* Requirement: Quote every line below exactly as it reads.

* Information provided:

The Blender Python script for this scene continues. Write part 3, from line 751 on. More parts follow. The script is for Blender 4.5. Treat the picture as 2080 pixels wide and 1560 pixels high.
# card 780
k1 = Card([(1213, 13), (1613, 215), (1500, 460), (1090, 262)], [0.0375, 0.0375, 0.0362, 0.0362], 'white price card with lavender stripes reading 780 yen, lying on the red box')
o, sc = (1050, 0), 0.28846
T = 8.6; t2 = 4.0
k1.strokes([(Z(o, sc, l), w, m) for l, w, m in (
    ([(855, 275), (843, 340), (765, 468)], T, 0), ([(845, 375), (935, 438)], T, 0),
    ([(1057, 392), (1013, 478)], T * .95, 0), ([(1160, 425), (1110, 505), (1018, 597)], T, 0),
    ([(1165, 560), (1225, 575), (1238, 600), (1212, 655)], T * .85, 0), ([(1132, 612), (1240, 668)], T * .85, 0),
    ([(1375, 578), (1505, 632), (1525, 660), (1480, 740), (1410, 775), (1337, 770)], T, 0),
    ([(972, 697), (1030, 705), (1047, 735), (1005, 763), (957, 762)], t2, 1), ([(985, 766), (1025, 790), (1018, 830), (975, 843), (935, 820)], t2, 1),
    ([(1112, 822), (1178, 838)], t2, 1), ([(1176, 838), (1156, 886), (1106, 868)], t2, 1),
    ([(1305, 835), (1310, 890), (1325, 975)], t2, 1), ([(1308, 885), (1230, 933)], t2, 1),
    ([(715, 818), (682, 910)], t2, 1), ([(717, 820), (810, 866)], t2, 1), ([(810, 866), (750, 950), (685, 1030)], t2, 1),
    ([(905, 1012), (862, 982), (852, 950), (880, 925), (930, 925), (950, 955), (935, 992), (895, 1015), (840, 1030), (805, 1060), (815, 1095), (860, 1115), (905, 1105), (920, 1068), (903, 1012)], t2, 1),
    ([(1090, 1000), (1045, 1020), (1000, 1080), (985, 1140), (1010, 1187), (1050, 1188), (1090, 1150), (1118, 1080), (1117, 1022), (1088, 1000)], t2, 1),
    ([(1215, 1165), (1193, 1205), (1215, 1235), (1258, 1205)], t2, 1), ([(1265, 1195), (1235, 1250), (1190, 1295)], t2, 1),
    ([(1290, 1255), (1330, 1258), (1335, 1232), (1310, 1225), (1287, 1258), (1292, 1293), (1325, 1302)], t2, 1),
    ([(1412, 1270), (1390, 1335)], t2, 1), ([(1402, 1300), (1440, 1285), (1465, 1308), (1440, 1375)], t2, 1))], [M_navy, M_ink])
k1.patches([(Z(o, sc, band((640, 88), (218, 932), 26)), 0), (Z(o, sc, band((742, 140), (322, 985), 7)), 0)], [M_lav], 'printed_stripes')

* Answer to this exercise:
The Blender Python script for this scene continues. Write part 3, from line 751 on. More parts follow. The script is for Blender 4.5. Treat the picture as 2080 pixels wide and 1560 pixels high.
# card 780
k1 = Card([(1213, 13), (1613, 215), (1500, 460), (1090, 262)], [0.0375, 0.0375, 0.0362, 0.0362], 'white price card with lavender stripes reading 780 yen, lying on the red box')
o, sc = (1050, 0), 0.28846
T = 8.6; t2 = 4.0
k1.strokes([(Z(o, sc, l), w, m) for l, w, m in (
    ([(855, 275), (843, 340), (765, 468)], T, 0), ([(845, 375), (935, 438)], T, 0),
    ([(1057, 392), (1013, 478)], T * .95, 0), ([(1160, 425), (1110, 505), (1018, 597)], T, 0),
    ([(1165, 560), (1225, 575), (1238, 600), (1212, 655)], T * .85, 0), ([(1132, 612), (1240, 668)], T * .85, 0),
    ([(1375, 578), (1505, 632), (1525, 660), (1480, 740), (1410, 775), (1337, 770)], T, 0),
    ([(972, 697), (1030, 705), (1047, 735), (1005, 763), (957, 762)], t2, 1), ([(985, 766), (1025, 790), (1018, 830), (975, 843), (935, 820)], t2, 1),
    ([(1112, 822), (1178, 838)], t2, 1), ([(1176, 838), (1156, 886), (1106, 868)], t2, 1),
    ([(1305, 835), (1310, 890), (1325, 975)], t2, 1), ([(1308, 885), (1230, 933)], t2, 1),
    ([(715, 818), (682, 910)], t2, 1), ([(717, 820), (810, 866)], t2, 1), ([(810, 866), (750, 950), (685, 1030)], t2, 1),
    ([(905, 1012), (862, 982), (852, 950), (880, 925), (930, 925), (950, 955), (935, 992), (895, 1015), (840, 1030), (805, 1060), (815, 1095), (860, 1115), (905, 1105), (920, 1068), (903, 1012)], t2, 1),
    ([(1090, 1000), (1045, 1020), (1000, 1080), (985, 1140), (1010, 1187), (1050, 1188), (1090, 1150), (1118, 1080), (1117, 1022), (1088, 1000)], t2, 1),
    ([(1215, 1165), (1193, 1205), (1215, 1235), (1258, 1205)], t2, 1), ([(1265, 1195), (1235, 1250), (1190, 1295)], t2, 1),
    ([(1290, 1255), (1330, 1258), (1335, 1232), (1310, 1225), (1287, 1258), (1292, 1293), (1325, 1302)], t2, 1),
    ([(1412, 1270), (1390, 1335)], t2, 1), ([(1402, 1300), (1440, 1285), (1465, 1308), (1440, 1375)], t2, 1))], [M_navy, M_ink])
k1.patches([(Z(o, sc, band((640, 88), (218, 932), 26)), 0), (Z(o, sc, band((742, 140), (322, 985), 7)), 0)], [M_lav], 'printed_stripes')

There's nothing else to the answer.